Records with scene code
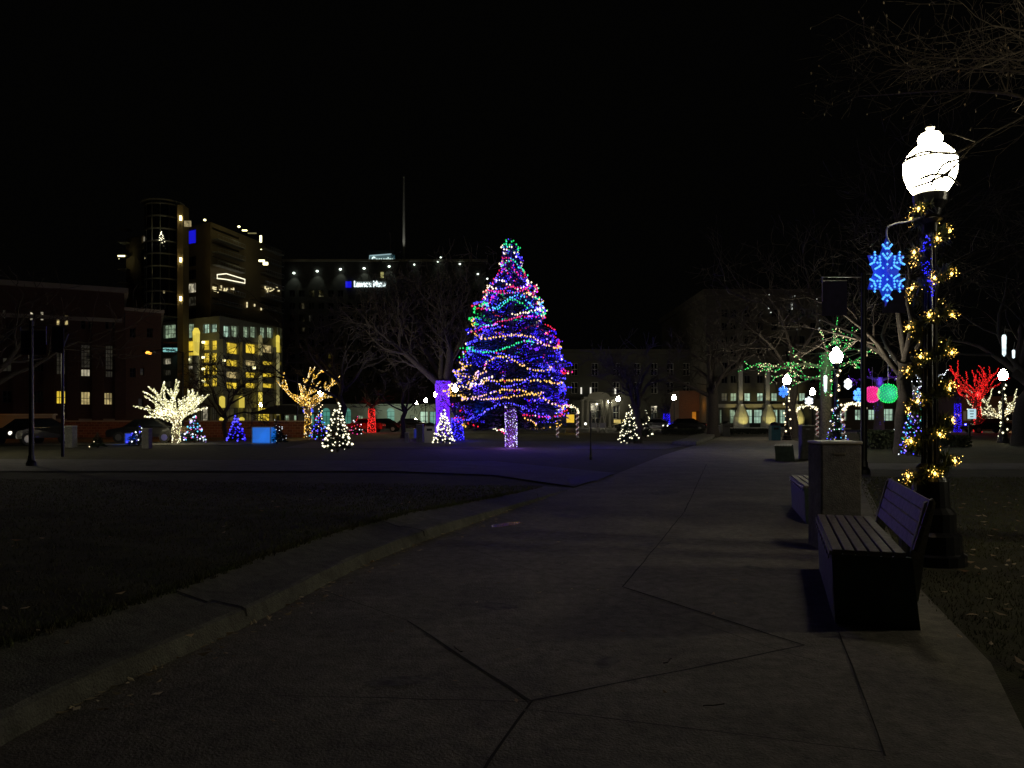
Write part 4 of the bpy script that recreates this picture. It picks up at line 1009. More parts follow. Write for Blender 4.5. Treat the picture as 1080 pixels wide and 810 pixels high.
# 2 hotel tower with parking garage
Yc = 165; pc = XY(231.5, Yc); pr = XY(298, 188); plf = XY(170, 176); ztg = gz(333, Yc)
gl = [(172.5, 343, 185, 356, W_GRN, 4, 3), (194, 342, 204.5, 356, W_GRN, 3, 2), (214, 342, 220.5, 351, W_GRNB, 2, 2), (222, 342, 228.5, 350, W_GRNB, 2, 2),
      (194, 360, 204.5, 370, W_YEL, 1, 1, None, .4), (194, 371.5, 204.5, 375, W_YEL, 1, 1, None, .4), (172.5, 378, 180, 384, W_PALE, 3, 1), (172.5, 390, 180, 396, W_DIM, 3, 1), (172.5, 402, 182, 408, W_DIM, 3, 1),
      (194, 386, 204.5, 389, W_PALE, 1, 1, None, 1), (196, 398, 203, 401, W_DIM, 1, 1, None, 1), (194, 441, 204, 448, W_PALE, 3, 1), (212, 428, 219, 448, W_PALE, 3, 3), (222, 430, 229, 448, W_DIM, 3, 3), (174, 437, 188, 448, W_GRN, 4, 1)]
for k in range(4):
    y = 359+k*13.2
    for (a, c) in ((213.5, 220.5), (222.5, 228.5)): gl.append((a, y, c, y+(10 if k < 3 else 9), W_YEL, 1, 2, None, .4))
gr_ = []
bays = ((236, 251.5), (257, 270.5), (274.5, 288), (292, 296.5))
for bi, (a, c) in enumerate(bays):
    gr_.append((a, 343+bi*.8, (a+c)/2-1, 356+bi*.5, W_GRN if bi else W_GRNB, 2, 2)); gr_.append(((a+c)/2+.5, 343+bi*.8, c, 356+bi*.5, W_GRN, 2, 2))
    for k, (y0, y1) in enumerate(((360, 374), (378, 387), (391, 399.5), (402.5, 410.5))):
        y0 += bi*1.2-(.2*bi*k); y1 += bi*.3-(.8*bi)
        gr_.append((a, y0, c, y1, W_YEL if (bi+k) % 4 != 2 else W_WARM, 1, 1, None, .5))
    gr_.append((a+.5, 430, c-.5, 447.2, (W_DIM, W_DIM, W_YEL, W_YEL)[bi], 3, 2, None, 1))
tw = building('hotel_tower', 'tall hotel tower over a yellow lit parking garage', 'building', [pc, pr, (pr[0]-30, 215), (plf[0]-3, 205), plf], ztg, {0: gr_, 4: gl}, GREYP, .5, None)
bpy.data.objects
# fluted parts of garage: corner piers and bays (proud of the wall)
b = MB(); conv, L, D = edge_conv(pc, pr); nn = Vector((D.y, -D.x)); ang = math.atan2(D.y, D.x)
if nn.dot(Vector((1, -1))) < 0: nn = -nn
for px in (233.7, 254.2, 272.5, 290):
    u, _, _ = conv(px, 400); q = Vector(pc)+D*u+nn*.35; b.box((q.x, q.y, (ztg-5)/2), (1.3, .9, ztg-5), GREYP, ang)
b.build('pier', tw)
# upper tower
ztu = gz(234, 172); U0 = XY(222, 172); U1 = XY(297, 201); U2 = XY(133, 188)
up = []
for k in range(6):
    y = 240+k*14.3; up.append((224, y+2, 252, y+10.5, W_WARM if k == 99 else GLASSD, 8, 1, FRAMED, 1.2)); 
    if k > 0: up.append((275, y+6, 294, y+13, GLASSD, 5, 1, FRAMED, 1.2))
up += [(224, 302, 246, 308, W_PALE, 6, 1, None, .8)] if False else []
upl = [(196.5, 243, 206.5, 256, W_BLUE, 1, 1)]
for k in range(1, 6): upl.append((196.5, 257+k*14, 206.5, 266+k*14, (GLASSD, GLASSD, GLASSD, W_PALE, W_DIM, GLASSD)[k], 3, 1))
upl += [(151, 239, 158.5, 244.5, W_PALE, 3, 1), (149.5, 249, 157.5, 255, W_PALE, 3, 1)]
for k in range(2, 7): upl.append((149.5, 236+k*13.6, 158, 246+k*13.6, GLASSD, 3, 1))
ut = building('tower_block', 'x', 'building', [U0, U1, (U1[0]-34, 226), (U2[0]-3, 212), U2], ztu, {0: up, 4: upl}, TANP, .5, None)
# make it a part of the tower: one building
def absorb(child_root, parent, name):
    off = Vector(child_root.location)-Vector(parent.location)
    for ch in KIDS(child_root): ch.parent = parent; ch.location = Vector(ch.location)+off
    bpy.data.objects.remove(child_root)
absorb(ut, tw, 'x')
# balcony slabs, round bay, stair pillar
conv, L, D = edge_conv(U0, U1); nn = Vector((D.y, -D.x))
if nn.dot(Vector((1, -1))) < 0: nn = -nn
ang = math.atan2(D.y, D.x)
def slab(pxa, pxb, py, dep=1.4, th=.22, m=SLAB, nm='balcony'):
    ua, za, _ = conv(pxa, py); ub, _, _ = conv(pxb, py); b = MB(); q = Vector(U0)+D*(ua+ub)/2+nn*dep/2; b.box((q.x, q.y, za), (abs(ub-ua), dep, th), m, ang)
    q2 = Vector(U0)+D*(ua+ub)/2+nn*(dep-.05); b.box((q2.x, q2.y, za+.95), (abs(ub-ua), .05, .07), STEEL, ang); 
    nb = int(abs(ub-ua)/.9)
    for i in range(nb+1):
        q3 = Vector(U0)+D*(ua+(ub-ua)*i/nb)+nn*(dep-.05); b.box((q3.x, q3.y, za+.5), (.05, .05, .85), STEEL, ang)
    b.build(nm, tw)
for k in range(7): slab(224, 253, 252+k*13.6, 1.5)
for k in range(6): slab(275, 295, 262+k*12.8, 1.3)
cb = Vector((gx(171, 171), 171+1)); rad_ = 4.2; zt3 = gz(213, 171)
b = MB(); b.tube([(cb.x, cb.y, ztg+.1), (cb.x, cb.y, zt3-.5)], rad_-.3, GLASSD, 28); b.build('round_bay', tw)
b = MB()
for k in range(15):
    z = ztg+.2+k*2.75
    if z < zt3-1: b.tube([(cb.x, cb.y, z), (cb.x, cb.y, z+.28)], rad_, SLAB, 28)
for k in range(14): a = 2*pi*k/14; b.tube([(cb.x+cos(a)*(rad_-.2), cb.y+sin(a)*(rad_-.2), ztg+.2), (cb.x+cos(a)*(rad_-.2), cb.y+sin(a)*(rad_-.2), zt3-.4)], .06, STEEL, 4)
b.build('floor_bands', tw)
b = MB(); b.tube([(cb.x-.3, cb.y, zt3-.3), (cb.x-.3, cb.y, zt3-.1)], rad_+.35, SLAB, 28); b.build('roof_disc', tw)
b = MB(); q = XY(190, 166); b.box((q[0], q[1]+1.5, (gz(216, 166))/2), (1.25, 3, gz(216, 166)), TANP); b.build('stair_pillar', tw)
FIX = emit('wall_sconce', (1, .85, .35), 8, False)
for y in (230, 274, 315):
    c = P(190.5, y, 165.6); b = MB(); b.box(c, (.35, .35, .9), FIX); b.build('sconce', tw)
    slight(c+Vector((0, -.8, -1.2)), c+Vector((0, 1.2, 6)), (1, .72, .25), 130, 80, .1, parent=tw); slight(c+Vector((0, -.8, 1.2)), c+Vector((0, 1.2, -7)), (1, .72, .25), 90, 80, .1, parent=tw)
# round glowing columns on the garage
COLY = emit('lit_column', (1, .78, .10), .75, vary=.3, vscale=.3); COLY2 = emit('lit_column_dim', (.85, .75, .3), .22, vary=.5, vscale=.3)
b = MB(); c = P(207, 345, 164); b.tube([(c.x, c.y, 0.5), (c.x, c.y, gz(375, 164))], .75, GREYP, 12); b.build('round_column', tw)
b = MB(); b.tube([(c.x, c.y, gz(375, 164)), (c.x, c.y, gz(350, 164)), (c.x, c.y, gz(346, 164))], [.55, .75, .4], COLY, 12); b.build('column_light', tw)
for px, y0, y1, m in ((274, 354, 375, COLY2), (274, 396, 412, COLY2), (274, 413, 447, COLY), (292.3, 354, 372, COLY), (292.3, 373, 412, COLY2), (292.3, 412, 438, COLY2), (234, 418, 430, COLY), (254.5, 418, 430, COLY), (234, 440, 448, COLY), (254.5, 440, 448, COLY), (274, 440.2, 448, COLY)):
    conv, L, D = edge_conv(pc, pr); u, z0, Yq = conv(px, y0); _, z1, _ = conv(px, y1); q = Vector(pc)+D*u+Vector((.55, -1.3)); rr_ = .45 if px > 260 else .6
    b = MB(); b.tube([(q.x, q.y, max(z1, .1)), (q.x, q.y, z0-.3), (q.x, q.y, z0)], [rr_, rr_, rr_*.4], m, 12); b.build('column_light', tw)
# bright roof flood lights, rope lit balcony, lit shapes
def blk(name, parent, px, py, Y, wpx, hpx, m, dy=.3, rz=0):
    c = P(px, py, Y); b = MB()
    if name == 'roof_light' and wpx < 5 and hpx < 5: b.ball(c, wpx*.36*Y/F, m, 6, .75)
    else: b.box(c, (wpx*Y/F, dy, hpx*Y/F), m, rz)
    return b.build(name, parent)
FL = emit('floodlight', (1, .92, .45), 3.5); FLW = emit('floodlight_white', (.85, 1, .85), 3)
for (px, py, Yq, w_, h_) in ((216, 232, 165, 4, 4), (252, 239, 176, 4, 4), (258, 243, 178, 5, 1.2), (266, 246, 181, 9, 1), (275, 252, 183, 2, 7), (276, 275, 183, 6, 2), (280, 278, 184, 5, 3), (275.5, 263, 183, 2, 4)):
    blk('roof_light', tw, px, py, Yq, w_, h_, FL if w_ < 8 else COLY2)
for px, Yq, py in ((216, 164, 232), (253, 175, 240)): c = P(px, py, Yq); plight(c+Vector((0, -1.5, 0)), (1, .85, .3), 60, .2, parent=tw)
conv, L, D = edge_conv(U0, U1)
def onU(px, py, off=1.6):
    u, z, Y = conv(px, py); q = Vector(U0)+D*u+nn*off; return Vector((q.x, q.y, z))
b = MB(); pts = [onU(222.5, 290), onU(232, 289), onU(252, 295), onU(252, 299), onU(232, 295), onU(222.5, 294), onU(222.5, 290)]
b.tube(pts, .12, emit('rope_light', (1, .92, .65), 1.5), 5); b.build('rope_light', tw)
b = MB(); rng = random.Random(8)
for k in range(16): p = onU(rng.uniform(223, 246), rng.uniform(302, 308), .4); b.box(p, (rng.uniform(.2, .7), .1, rng.uniform(.2, .6)), emit('room_glow', (1, .85, .45), .9), 0)
for k in range(16): p = onU(rng.uniform(278, 293), rng.uniform(302, 308), .4); b.box(p, (rng.uniform(.2, .5), .1, rng.uniform(.2, .6)), MATS['room_glow'], 0)
for (px, py) in ((259, 320), (259, 323), (267, 322), (274, 326)): b.box(onU(px, py, .4), (.3, .1, .6), MATS['room_glow'])
b.build('lit_room_lamps', tw)
c = P(170.5, 250, 167); b = MB()
for k in range(26): t = rng.random(); b.bulb(c+Vector((rng.uniform(-1, 1)*(1-t)*.9, -.2, (t-.5)*2.6)), .12, B_CREAM)
b.build('lit_tree_shape', tw); blk('lit_letters', tw, 198, 236, 164, 7, 6, emit('pale_glow', (1, .8, .4), .35, vary=.9, vscale=2.2))
blk('lit_window_detail', tw, 173, 308, 166.2, 1.2, 2.5, MATS['pale_glow'])
# left balconies of the tower
for k in range(7):
    c = P(131.5, 242+k*14.3, 187); b = MB(); b.box(c, (2.2, 3, .25), SLAB); b.build('balcony', tw)
blk('roof_light', tw, 128, 270, 185, 7, 1.2, FL); blk('roof_light', tw, 125.5, 273, 185, 1, 4, FL)
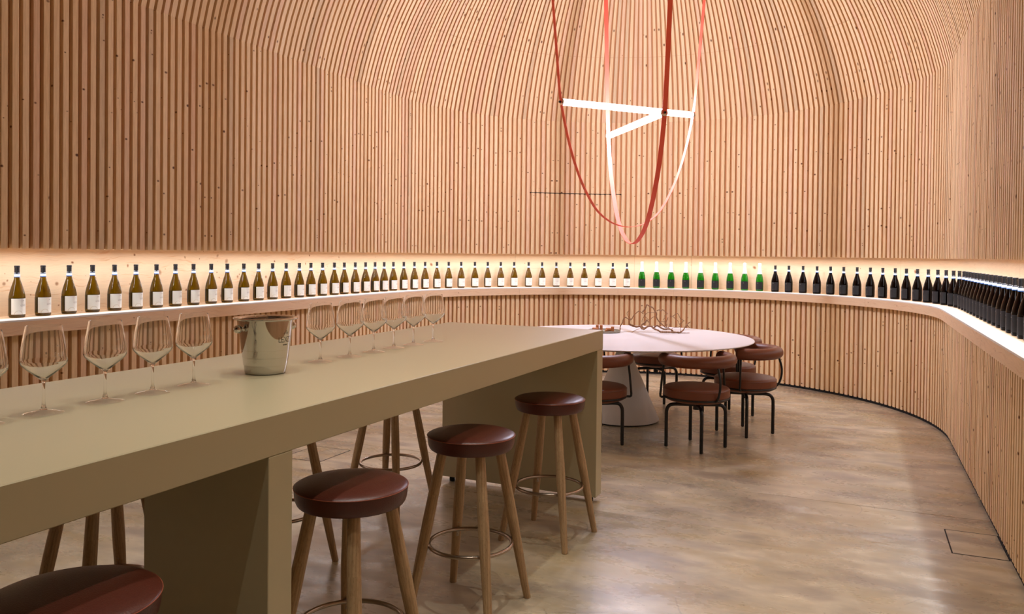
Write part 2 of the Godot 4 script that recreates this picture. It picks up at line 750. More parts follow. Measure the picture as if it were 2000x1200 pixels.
func vault_slat(taper: bool, k: int) -> ArrayMesh:
	var key := "vault%s%d" % [taper, k]
	if cache.has(key):
		return cache[key]
	var st := begin()
	var f0 := deg_to_rad(13.0)
	var f1 := deg_to_rad(79.0)
	var n := 22
	for i in n:
		var fa := lerpf(f0, f1, float(i) / n)
		var fb := lerpf(f0, f1, float(i + 1) / n)
		if taper and i == 4:
			fb -= 0.0006    # butt joint between two lengths of slat
		var rows := []
		for e in 2:
			var ff := fa if e == 0 else fb
			var p := vault(ff)
			var o := vault(ff, 0.028)
			var w := 0.0205 * (clampf(p.x / RW, 0.08, 1.0) if taper else 1.0)
			rows.append([Vector3(-w, o.y, RW - o.x), Vector3(-w, p.y, RW - p.x), Vector3(w, p.y, RW - p.x), Vector3(w, o.y, RW - o.x)])
		var inward := Vector3(0, -sin((fa + fb) / 2), cos((fa + fb) / 2))
		for q in 3:
			var out := inward if q == 1 else Vector3(-1 if q == 0 else 1, 0, 0)
			var ua: float = (k + [0.02, 0.27, 0.73][q]) / 16.0
			var ub: float = (k + [0.27, 0.73, 0.98][q]) / 16.0
			var va := 1.0 - float(i) / n
			var vb := 1.0 - float(i + 1) / n
			poly(st, [rows[0][q], rows[0][q + 1], rows[1][q + 1], rows[1][q]], out, [Vector2(ua, va), Vector2(ub, va), Vector2(ub, vb), Vector2(ua, vb)])
		if i == 0:
			poly(st, rows[0], Vector3.DOWN, [Vector2(k / 16.0, 1), Vector2(k / 16.0, 1), Vector2(k / 16.0, 1), Vector2(k / 16.0, 1)])
	cache[key] = st.commit()
	return cache[key]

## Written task
Go through the listing above and list every line that has the word "script".

## Written response
Write part 4 of the bpy script that recreates this picture. It picks up at line 1009. More parts follow. Write for Blender 4.5. Treat the picture as 1080 pixels wide and 810 pixels high.
Write part 2 of the Godot 4 script that recreates this picture. It picks up at line 750. More parts follow. Measure the picture as if it were 2000x1200 pixels.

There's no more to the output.